Social dreaming was introduced as a method by Gordon Lawrence in the early 1980s at the Tavistock Institute in London.
South African born Herbert Hahn, mentor and friend, has introduced me to the method of social dreaming, who has since developed his own approach to social dreaming in Australia, called 'creative dream dialogue'.
Social dreaming can be used in the context of conferences, learning communities, staff teams, and organizational consultancies. An ideal number of participants is around the thirty person mark. Dreams usually are shared for the duration of an hour at the beginning and the end of a conference day or a staff or organizational consultation.
Shared dreams are not interpreted on an individual basis. They quickly become the property of the community present, eliciting other participants' dreams and associations. Universal themes will emerge out of the social unconscious and the laboratory of shared dreamthinking. Such overarching themes usually are connected with the individual's insertion in her social group and cultural identity such as ethnic difference, power relations, gender inequality, the lopsided distribution of wealth, the generational transmission of trauma, and the social conditions of emotional suffering.

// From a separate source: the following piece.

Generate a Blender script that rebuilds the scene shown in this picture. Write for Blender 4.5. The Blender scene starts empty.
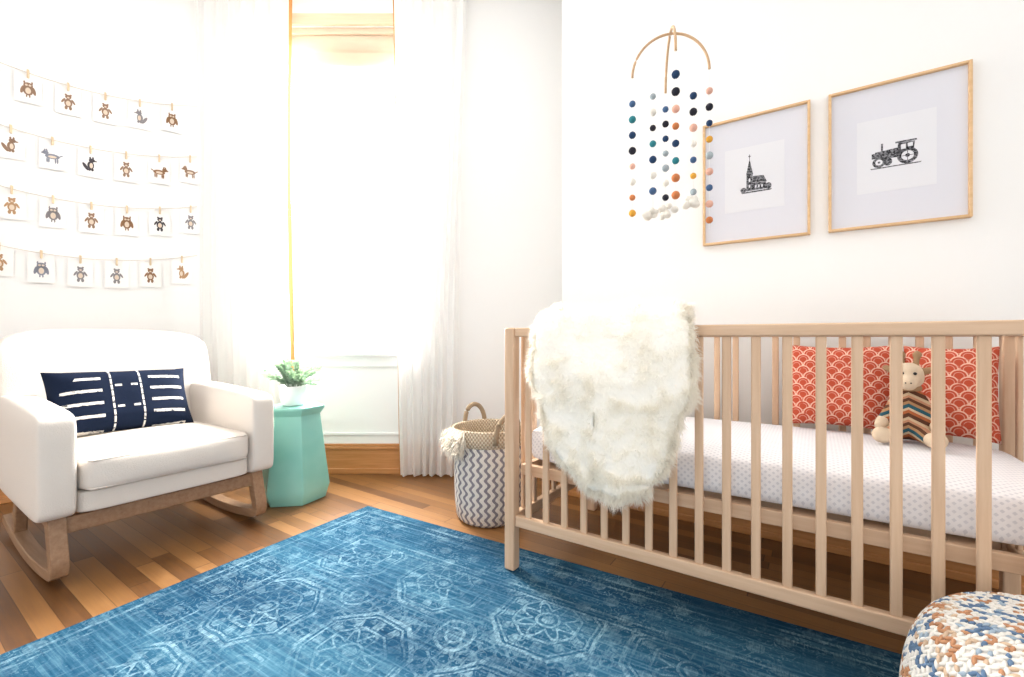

Not only that. Themes will occur which are about the generative aspect of a community or an organization. Such as the joy to be working as a team on a project which serves the improvement of the lives of other people, the mission statement of a social group which goes beyond individual identity, and the emergence of new ideas and a culture of imagination which facilitate both innovation and scientific progress in the sphere of work.
In short social dreaming is a powerful instrument in establishing the themes and tasks of a given group, community, staff group, or organization. It also amounts to the acknowledgment that we and the world we live in are made of dreams gone solid.